TAWARAN BEASISWA S-2, KE IRAN DARI OKNUM PBNU
Luthfi Bashori
Penulis mempunyai seorang murid, yang sejak tamat SD langsung daftar `nyantri` dan belajar di pesantren hingga tamat SMA.
Setelah tamat SMA, penulis berusaha meyakinkan santri ini sekaligus keluarganya, agar dapat melanjutkan studinya di Universitas Al-Ahghaf Hadramaut Yaman.
Alhamdulillah, mereka sepakat hingga berangkatlah santri ini ke Hadramaut dan belajar Universitas Al-Ahghaf sesuai arahan penulis.
Ringkasnya, dengan ketekunannya, maka santri ini dapat menyelesaikan pendidikannya hingga mendapat gelar Lc.
Lantas santri ini pulang kampung dengan tujuan mengamalkan ilmu yang telah dipelajarinya selama ini.
Namun, saat santri ini datang kepada penulis dan berdialog panjang lebar, maka penulis mencoba untuk mengarahkan lagi agar ia dapat melanjutkan ke jenjang pendidik minimal hingga S-2 di luar negeri.
Maka mulailah santri ini mencari info-info dan terobosan, agar bisa mendapatkan beasiswa (belajar gratis) ke luar negeri, hingga mampu menyelesaikan pendidikannya.
Hal itu ia lakukan karena terbentur dengan kondisi ekonomi keluarganya yang sedang menurun, maka ia merasa bahwa satu-satunya cara untuk memenuhi motivasi dari penulis, adalah mencari beasiswa pendidikan yang gratis di luar negeri, hingga setara S-2.
Usaha demi usaha dilakukannya, sekaligus selalu menjalin hubungan secara intens dan bermusyawarah dengan penulis.
Pada suatu kesempatan, santri ini datang ke kantor PBNU, di era Rais `Aam dijabat oleh KH. Sahal Mahfudz (Almarhum), dengan tujuan untuk mencari beasiswa S-2 ke luar negeri.
Saat di kantor PBNU, bertemulah dengan Said Aqil Siraj (SAS) yang saat itu menjabat sebagai Ketua Tanfidziyah (Ketum) PBNU.

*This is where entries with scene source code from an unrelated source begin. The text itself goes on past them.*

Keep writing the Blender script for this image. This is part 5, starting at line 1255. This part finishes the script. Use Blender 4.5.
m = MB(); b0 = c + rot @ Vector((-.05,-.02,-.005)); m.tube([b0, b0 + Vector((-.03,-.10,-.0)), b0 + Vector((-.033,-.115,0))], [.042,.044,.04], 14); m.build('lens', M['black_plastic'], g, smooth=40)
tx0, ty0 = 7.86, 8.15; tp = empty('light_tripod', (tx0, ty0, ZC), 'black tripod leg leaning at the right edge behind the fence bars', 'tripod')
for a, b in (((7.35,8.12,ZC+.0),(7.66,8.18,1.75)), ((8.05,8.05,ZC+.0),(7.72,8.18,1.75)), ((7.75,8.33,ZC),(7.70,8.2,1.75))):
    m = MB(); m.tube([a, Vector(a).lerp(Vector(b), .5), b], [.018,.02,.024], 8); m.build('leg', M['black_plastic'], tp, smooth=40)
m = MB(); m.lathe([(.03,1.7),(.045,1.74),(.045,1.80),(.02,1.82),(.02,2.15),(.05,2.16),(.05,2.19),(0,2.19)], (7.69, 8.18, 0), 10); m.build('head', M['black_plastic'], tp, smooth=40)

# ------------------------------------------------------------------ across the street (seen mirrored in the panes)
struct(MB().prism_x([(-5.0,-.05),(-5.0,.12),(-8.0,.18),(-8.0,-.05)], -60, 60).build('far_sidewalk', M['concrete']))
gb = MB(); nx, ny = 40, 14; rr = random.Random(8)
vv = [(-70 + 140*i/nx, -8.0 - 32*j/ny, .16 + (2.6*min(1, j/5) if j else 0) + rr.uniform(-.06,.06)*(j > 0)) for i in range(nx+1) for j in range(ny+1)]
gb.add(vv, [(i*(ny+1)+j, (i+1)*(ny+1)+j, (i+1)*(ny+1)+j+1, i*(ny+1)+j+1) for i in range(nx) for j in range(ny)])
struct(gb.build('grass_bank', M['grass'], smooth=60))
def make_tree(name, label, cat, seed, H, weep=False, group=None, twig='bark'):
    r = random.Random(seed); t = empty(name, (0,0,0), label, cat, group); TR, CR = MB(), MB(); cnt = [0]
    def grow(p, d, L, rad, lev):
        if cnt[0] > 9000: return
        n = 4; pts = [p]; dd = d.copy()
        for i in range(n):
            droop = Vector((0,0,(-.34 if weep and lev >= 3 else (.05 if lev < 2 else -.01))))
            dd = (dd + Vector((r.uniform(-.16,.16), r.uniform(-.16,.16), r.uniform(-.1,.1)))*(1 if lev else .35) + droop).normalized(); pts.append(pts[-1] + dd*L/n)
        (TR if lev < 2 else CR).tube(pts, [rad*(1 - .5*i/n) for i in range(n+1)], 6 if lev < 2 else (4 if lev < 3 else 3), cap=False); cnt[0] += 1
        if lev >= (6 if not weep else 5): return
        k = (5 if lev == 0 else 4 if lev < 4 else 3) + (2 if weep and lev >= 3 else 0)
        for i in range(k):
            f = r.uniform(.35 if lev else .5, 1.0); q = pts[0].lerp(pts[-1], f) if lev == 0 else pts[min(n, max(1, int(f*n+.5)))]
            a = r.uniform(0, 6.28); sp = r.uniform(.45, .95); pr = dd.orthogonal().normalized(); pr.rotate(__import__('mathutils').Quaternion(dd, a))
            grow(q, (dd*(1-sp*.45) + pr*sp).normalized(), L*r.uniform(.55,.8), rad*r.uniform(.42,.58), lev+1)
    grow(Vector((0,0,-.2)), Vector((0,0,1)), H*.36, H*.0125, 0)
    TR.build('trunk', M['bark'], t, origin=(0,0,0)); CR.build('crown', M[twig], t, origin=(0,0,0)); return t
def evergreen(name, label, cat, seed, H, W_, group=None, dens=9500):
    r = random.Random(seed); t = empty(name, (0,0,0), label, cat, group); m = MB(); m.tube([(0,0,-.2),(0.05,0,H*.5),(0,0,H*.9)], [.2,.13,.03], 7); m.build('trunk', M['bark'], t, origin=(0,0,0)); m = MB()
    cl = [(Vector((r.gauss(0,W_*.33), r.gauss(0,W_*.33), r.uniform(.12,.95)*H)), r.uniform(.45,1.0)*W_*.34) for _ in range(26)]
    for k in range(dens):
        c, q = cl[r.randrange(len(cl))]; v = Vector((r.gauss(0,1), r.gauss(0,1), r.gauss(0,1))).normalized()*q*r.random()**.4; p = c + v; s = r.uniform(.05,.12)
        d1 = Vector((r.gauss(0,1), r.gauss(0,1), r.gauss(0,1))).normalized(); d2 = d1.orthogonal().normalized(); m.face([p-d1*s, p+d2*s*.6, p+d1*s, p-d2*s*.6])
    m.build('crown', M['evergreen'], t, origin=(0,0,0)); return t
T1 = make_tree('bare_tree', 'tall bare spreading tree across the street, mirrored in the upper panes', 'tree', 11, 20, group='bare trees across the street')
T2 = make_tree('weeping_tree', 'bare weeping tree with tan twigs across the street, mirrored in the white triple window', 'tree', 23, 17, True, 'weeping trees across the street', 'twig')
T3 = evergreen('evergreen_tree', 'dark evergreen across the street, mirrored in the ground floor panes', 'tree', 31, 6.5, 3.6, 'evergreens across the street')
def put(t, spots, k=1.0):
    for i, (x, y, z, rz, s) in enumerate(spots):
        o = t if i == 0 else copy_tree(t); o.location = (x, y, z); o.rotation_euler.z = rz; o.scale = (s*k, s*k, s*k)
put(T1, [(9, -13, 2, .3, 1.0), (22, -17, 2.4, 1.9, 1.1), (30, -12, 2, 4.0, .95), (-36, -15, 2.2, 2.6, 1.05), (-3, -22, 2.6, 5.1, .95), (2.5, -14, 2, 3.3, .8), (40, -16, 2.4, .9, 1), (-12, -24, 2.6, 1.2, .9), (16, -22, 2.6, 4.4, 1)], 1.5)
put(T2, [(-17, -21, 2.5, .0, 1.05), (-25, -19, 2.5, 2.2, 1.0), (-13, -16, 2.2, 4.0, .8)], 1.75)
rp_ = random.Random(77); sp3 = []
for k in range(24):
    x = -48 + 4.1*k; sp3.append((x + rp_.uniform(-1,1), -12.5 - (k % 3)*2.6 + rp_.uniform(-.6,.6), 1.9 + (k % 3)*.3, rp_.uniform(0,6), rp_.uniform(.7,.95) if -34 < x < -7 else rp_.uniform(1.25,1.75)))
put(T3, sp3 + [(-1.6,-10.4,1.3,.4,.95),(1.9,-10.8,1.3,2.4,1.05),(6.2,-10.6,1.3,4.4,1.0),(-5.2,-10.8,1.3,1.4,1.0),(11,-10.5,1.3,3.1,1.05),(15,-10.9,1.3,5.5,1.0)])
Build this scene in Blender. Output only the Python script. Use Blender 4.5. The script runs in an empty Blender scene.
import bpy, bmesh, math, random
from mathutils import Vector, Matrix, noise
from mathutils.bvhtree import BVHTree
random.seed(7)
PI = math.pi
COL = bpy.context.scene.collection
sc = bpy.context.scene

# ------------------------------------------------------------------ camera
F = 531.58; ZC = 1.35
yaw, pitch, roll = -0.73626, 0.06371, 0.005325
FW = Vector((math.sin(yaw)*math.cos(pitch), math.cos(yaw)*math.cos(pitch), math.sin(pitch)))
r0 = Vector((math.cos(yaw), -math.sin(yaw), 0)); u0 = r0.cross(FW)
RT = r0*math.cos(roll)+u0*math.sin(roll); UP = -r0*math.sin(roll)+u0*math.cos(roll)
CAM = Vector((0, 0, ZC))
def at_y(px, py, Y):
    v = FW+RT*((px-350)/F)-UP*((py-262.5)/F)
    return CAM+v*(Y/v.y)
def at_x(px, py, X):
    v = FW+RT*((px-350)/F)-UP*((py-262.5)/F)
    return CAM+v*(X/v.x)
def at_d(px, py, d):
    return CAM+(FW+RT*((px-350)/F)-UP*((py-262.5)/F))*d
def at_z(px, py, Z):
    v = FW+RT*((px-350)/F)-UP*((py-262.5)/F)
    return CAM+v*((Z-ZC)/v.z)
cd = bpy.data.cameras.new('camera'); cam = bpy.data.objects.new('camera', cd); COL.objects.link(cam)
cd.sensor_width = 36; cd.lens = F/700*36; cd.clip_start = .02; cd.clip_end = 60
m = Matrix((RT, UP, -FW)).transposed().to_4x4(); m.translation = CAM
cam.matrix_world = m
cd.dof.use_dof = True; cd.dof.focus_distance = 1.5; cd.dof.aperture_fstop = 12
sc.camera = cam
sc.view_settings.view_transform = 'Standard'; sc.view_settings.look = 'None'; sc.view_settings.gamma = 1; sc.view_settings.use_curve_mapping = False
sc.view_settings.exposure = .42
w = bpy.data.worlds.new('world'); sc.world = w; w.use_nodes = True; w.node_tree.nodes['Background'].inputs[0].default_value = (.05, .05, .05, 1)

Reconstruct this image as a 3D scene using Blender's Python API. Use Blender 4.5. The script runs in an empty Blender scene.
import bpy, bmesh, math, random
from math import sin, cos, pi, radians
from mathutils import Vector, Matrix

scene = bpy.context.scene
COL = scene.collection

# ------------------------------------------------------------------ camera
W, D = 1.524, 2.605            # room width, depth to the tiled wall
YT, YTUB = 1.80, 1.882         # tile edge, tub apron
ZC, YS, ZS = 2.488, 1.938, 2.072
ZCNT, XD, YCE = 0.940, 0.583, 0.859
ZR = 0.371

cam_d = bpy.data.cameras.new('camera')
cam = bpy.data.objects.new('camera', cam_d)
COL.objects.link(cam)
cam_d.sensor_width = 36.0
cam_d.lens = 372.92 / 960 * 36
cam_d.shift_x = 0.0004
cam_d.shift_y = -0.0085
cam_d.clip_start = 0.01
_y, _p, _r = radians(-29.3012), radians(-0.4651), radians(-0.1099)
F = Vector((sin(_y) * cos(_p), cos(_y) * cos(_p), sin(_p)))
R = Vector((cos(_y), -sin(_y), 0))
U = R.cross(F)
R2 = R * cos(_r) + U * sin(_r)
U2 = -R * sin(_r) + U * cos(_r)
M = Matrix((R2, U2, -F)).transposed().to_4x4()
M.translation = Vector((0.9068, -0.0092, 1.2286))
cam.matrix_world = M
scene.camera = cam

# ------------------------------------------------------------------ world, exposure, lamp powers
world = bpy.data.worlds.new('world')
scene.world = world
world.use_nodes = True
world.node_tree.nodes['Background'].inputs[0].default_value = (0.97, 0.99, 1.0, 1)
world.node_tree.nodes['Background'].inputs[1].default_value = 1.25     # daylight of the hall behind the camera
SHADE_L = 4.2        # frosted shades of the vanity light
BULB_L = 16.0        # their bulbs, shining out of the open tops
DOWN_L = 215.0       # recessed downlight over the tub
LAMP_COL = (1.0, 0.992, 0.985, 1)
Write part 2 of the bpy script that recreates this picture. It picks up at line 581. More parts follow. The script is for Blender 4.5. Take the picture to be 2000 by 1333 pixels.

Setelah santri ini mengutarakan niatnya, maka SAS pun menawarkan agar ia mau menerima beasiswa pendidikan ke Qum Iran negeri Syiah Imamiyah yang akan difasilitasi sendiri oleh SAS.
Ringkasnya, santri ini pun menolaknya, lantas memberitahukan peristiwa tersebut kepada penulis, dan merasa takut kualat terhadap guru-gurunya jika ia menerima tawaran dari SAS itu.
Begitulah bukti nyata adanya beasiswa pendidikan secara gratis untuk belajar Syiah ke kota Qum Iran yang ditawarkan oleh oknum PBNU.
Saat ini, telah banyak para mahasiswa dari keluarga NU yang sedang belajar Syiah di kota Qum Iran, dengan menggunakan fasilitas beasiswa (belajar gratis) yang sengaja dibagikan oleh tokoh-tokoh elit.
KH. Hasyim Asy`ari sendiri mengatakan dalam kitab Risalah Ahlis Sunnah wal Jamaah sebagai berikut:
Selanjutnya beliau berkata; Selain empat Madzhab tersebut, juga ada lagi Madzhab Syiah Imamiyyah dan Syiah Zaidiyyah, tapi keduanya adalah Ahli Bidah (sesat), tidak boleh mengikuti atau berpegangan dengan kata kata mereka.
Namun, wasiat mulia KH. Hasyim Asy`ari ini ternyata sengaja dilanggar oleh SAS, hingga berani menjalin kerja sana dengan pihak Syiah Iran.
Bahkan sejak tahun 1995, SAS sendiri sudah berani mengkritik pedas terhadap KH. Hasyim Asy`ari dan para pendiri NU lainnya, tanpa menggunakan etika dan adab sopan santun serta budi pekeri yang luhur sedikitpun, sebagaimana tulisannya yang tertera dalam buku PMII Landasan dan Arah, tentang definisi Ahlus Sunnah wal Jamaah, pada halaman 3, SAS mengatakan:
"Kalau kita mempelajari ahlus sunnah wal jamaah dengan sebenarnya, batasan seperti itu membuat kita risih. Katakan saja, cukup memalukan, karena kesederhanaan itu. Sebab, pengertian tersebut merupakan definisi yang --maaf, bukan saya tidak menghargai Kiai Hasyim Asy`ari dan ulana-ulama sesepuh kita yang lain-- sangat manipulatif dan bersifat ikhtikar (monopoli)".
* Penulis adalah salah satu jajaran pengurus Syuriah MWC.NU Singosari Malang.